A German scientific society is condemning calls for an academic boycott of Israel.
The board of the Berlin-Brandenburg Scientific Academy was slated to announce at a news conference Thursday its strong opposition to the boycott, which was published in The Guardian of London on April 6.
The boycott said it would be “timely” to call a moratorium on European-Israeli academic cooperation “until Israel abide[s] by U.N. resolutions and open serious peace negotiations with the Palestinians, along the lines proposed in many peace plans including most recently that sponsored by the Saudis and the Arab League.”
In a statement before the news conference, the board rejected the boycott “not only because of” the academy’s “friendship and cooperation with the Israeli Academy of Sciences in Jerusalem,” but “above all because it considers the abuse of science and culture as hostages for a worthwhile political cause as unacceptable methods, deserving of severe criticism.”

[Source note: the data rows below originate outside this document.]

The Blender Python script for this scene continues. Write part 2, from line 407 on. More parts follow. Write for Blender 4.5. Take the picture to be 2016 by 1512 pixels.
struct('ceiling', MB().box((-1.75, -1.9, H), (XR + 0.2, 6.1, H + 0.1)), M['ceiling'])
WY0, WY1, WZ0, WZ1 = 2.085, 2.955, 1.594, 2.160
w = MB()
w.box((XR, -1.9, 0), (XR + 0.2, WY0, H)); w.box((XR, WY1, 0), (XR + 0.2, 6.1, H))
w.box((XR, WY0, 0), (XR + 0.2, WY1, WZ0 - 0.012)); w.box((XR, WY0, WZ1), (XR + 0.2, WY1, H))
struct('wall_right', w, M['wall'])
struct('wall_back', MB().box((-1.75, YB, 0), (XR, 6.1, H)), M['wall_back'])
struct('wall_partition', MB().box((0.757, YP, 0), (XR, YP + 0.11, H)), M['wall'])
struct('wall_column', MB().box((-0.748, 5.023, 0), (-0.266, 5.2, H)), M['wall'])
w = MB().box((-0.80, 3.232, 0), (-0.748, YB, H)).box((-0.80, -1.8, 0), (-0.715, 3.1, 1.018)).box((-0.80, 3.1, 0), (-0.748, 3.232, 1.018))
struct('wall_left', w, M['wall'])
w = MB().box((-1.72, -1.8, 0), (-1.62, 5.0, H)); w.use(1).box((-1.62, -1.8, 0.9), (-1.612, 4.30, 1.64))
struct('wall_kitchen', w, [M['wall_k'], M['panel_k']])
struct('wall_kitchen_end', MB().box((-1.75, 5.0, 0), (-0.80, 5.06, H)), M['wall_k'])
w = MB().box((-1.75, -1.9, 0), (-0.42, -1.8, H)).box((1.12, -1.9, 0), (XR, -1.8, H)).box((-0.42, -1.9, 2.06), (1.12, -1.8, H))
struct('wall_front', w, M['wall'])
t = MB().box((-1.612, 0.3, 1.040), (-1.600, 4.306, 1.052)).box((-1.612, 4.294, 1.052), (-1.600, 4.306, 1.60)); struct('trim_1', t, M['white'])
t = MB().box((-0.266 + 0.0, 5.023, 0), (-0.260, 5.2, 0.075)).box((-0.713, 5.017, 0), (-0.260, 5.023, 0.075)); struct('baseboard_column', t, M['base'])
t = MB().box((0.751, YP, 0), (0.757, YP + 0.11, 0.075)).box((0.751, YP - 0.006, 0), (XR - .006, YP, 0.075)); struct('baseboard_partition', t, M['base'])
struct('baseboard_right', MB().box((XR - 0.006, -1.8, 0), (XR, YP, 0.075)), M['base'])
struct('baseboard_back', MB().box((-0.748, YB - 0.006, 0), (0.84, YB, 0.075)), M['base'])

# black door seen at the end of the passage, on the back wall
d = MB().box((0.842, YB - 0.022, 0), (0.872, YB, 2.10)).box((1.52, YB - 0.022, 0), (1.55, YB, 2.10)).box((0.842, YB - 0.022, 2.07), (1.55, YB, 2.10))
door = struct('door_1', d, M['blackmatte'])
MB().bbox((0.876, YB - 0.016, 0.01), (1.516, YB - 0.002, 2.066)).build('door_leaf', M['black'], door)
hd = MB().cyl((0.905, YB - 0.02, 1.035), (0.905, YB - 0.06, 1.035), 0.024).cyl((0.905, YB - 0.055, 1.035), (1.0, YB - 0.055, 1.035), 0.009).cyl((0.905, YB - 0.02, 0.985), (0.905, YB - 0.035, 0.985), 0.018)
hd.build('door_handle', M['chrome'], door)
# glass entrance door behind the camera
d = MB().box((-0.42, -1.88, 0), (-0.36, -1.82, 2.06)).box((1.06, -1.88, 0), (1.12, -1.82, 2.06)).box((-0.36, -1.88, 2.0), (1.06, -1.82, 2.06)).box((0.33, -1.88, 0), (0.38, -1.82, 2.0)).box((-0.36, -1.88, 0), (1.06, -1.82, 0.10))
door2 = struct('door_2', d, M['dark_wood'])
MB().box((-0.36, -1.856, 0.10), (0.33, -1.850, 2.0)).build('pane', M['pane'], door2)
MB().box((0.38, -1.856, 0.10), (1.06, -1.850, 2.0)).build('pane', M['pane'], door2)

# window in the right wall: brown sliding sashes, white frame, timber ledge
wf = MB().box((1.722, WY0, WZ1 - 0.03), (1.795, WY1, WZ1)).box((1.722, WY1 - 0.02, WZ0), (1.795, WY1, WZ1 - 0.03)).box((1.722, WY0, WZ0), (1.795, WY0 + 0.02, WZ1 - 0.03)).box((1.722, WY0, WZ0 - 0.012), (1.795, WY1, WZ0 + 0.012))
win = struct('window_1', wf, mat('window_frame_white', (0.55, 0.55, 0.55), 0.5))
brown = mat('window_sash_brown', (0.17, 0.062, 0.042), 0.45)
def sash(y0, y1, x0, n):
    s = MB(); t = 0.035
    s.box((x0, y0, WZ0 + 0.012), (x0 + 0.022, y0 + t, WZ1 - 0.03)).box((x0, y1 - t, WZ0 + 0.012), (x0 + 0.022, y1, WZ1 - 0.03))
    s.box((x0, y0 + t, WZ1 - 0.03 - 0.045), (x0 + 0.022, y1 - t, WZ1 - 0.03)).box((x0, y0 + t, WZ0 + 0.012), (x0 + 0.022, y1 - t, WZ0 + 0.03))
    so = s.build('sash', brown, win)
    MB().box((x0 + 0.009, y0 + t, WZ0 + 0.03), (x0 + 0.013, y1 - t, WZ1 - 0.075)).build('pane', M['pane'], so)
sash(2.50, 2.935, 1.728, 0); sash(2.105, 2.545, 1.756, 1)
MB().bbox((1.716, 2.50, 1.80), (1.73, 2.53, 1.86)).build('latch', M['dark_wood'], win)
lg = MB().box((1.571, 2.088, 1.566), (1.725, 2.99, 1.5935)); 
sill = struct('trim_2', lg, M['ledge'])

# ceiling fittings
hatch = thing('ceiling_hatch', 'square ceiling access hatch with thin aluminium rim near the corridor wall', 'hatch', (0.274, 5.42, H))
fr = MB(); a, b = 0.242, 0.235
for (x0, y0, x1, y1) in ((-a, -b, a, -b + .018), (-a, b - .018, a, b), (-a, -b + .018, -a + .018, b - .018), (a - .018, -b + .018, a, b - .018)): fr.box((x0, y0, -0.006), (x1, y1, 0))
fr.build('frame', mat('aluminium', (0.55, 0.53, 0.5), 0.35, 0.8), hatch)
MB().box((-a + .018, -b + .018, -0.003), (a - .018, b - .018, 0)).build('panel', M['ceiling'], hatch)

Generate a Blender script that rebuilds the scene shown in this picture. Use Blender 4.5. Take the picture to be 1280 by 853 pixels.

“These kinds of methods do not affect those who are responsible, and discourage those who are promoting reason, dialogue and cooperation,” the statement said.
In a statement before the press conference, visiting Israeli scholar Yael Tamir expressed her concern that some Israelis support the sanctions.
“It reinforces distrust toward the Israeli peace camp and substantially reduces the prospect of broadening the popular base of that camp,” said Tamir, a philosophy professor at Tel Aviv University.
In a related issue, Israeli historian Ilan Pappe reportedly has been threatened with losing his position at the University of Haifa, in part because of his support for the anti-Israel boycott.
Pappe is among the most radical of a group of scholars known as the “New Historians,” who in recent years have propounded revisionist views of Israel and the Zionist movement.
In an e-mail letter circulated to supporters, Pappe suggested that the university’s attempts to censure him were “a McCarthyist charade.”